Rehabilitation of the Schwaderloch bridge with
state-of-the-art concrete technology

The Schwaderloch foot and bicycle bridge has connected Germany and Switzerland across the Rhine border for many years. But the steel construction had by now become dilapidated. For its rehabilitation, the responsible parties decided on carbon concrete, since this material more easily enables considerably thinner construction elements to be realized than by using conventional reinforced concrete.

The Schwaderloch foot and bicycle bridge, built in 1934, crosses the Rhine between the communities of Abbruck (in Germany) and Schwaderloch (in Switzerland). The bridge has a width of 2.60 m, a length of more than 200 m and extends over five spans. Residents and vacationers use the bridge regularly. But in the course of time, the bridge had become dilapidated to the point that, in 2016, based on expert opinion, it was classified as being in urgent need of rehabilitation. Planning of the project was undertaken by the staff of the consulting engineers Büro Weiss GmbH in Freiburg, Germany. Construction conditions and measures

The planners intended, among others, to free the entire steel construction of its coating, using a special blasting system, and to provide it subsequently with corrosion protection. But it was first necessary to examine the supporting structure and reinforce it in some places. In the process, it became evident that environmental factors had damaged individual areas to such an extent that they had to be replaced. Furthermore, the condition of the bridge piers was checked and the piers rehabilitated where required.

During all of these activities, it was necessary to take great care to prevent harmful particles from polluting the environment and, in particular, the Rhine.The construction site could be accessed only via the two bridge abutments.

But not only the loadbearing parts of the bridge had suffered in the course of years: the roadway, too, was no longer stable. For this reason, the responsible parties decided to remove it completely. Since the main steel structure consists of very slender I-beams, and since the loadbearing capacity of the entire existing construction was limited, the planners aimed to reduce the weight of the roadway as much as possible. At the same time, the planners intended that the roadway should contribute a stiffening effect as well as resistance to oscillation. For these reasons, the planners chose carbon concrete. Accordingly, carbon fiber was used instead of the otherwise common steel reinforcement, a solution with a decisive advantage. Carbon, in contrast to metallic steel reinforcement, does not corrode, with the consequence that the concrete cover that normally protects the steel from corroding, can be designed considerably thinner. The structural members are more slender and lighter.

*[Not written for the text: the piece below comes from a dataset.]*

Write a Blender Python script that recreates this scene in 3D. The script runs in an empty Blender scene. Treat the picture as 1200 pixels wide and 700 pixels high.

Use of carbon reinforcement

For the Schwaderloch bridge, the planners decided on the use of three products from the company Solidian. In the lower area of the road covering, only 7 to 9 mm thick, they used flat Solidian Grid reinforcing mesh. This mesh has very high characteristic tensile strength and is easy to process. In addition, it is insensitive to a variety of aggressive media such as de-icing salt – a noteworthy aspect for a bridge for which salt may well be used. In the upper area of the roadway, the planners decided on Solidian Anticrack, a further development of Solidian Grid carbon reinforcement. This solution offers, thanks to a special coating, the advantage that it effectively limits crack widths in the concrete surface, thus ensuring longer service life and durability of the elements. The engineers used carbon stirrups to effectively connect the steel cross-members with the roadway. These were installed through existing holes drilled in the I-beams.

Currently, no standard yet exists for the construction of road coverings made of carbon-reinforced in-situ concrete. For this reason, approval on a case-to-case basis is necessary. To obtain approval, engineers at the company Solidian fully supported the planners of the consulting engineers in charge of implementing the project. As a result, specialists from the IMB (Institute of Structural Concrete) at RWTH Aachen provided expert consultation. Test specimens as well as prototypical slab elements were also sent to RWTH University for testing. Since Solidian has excellent contacts with RWTH Aachen and has closely collaborated with the university institutes there, the entire procedure took place quickly and smoothly.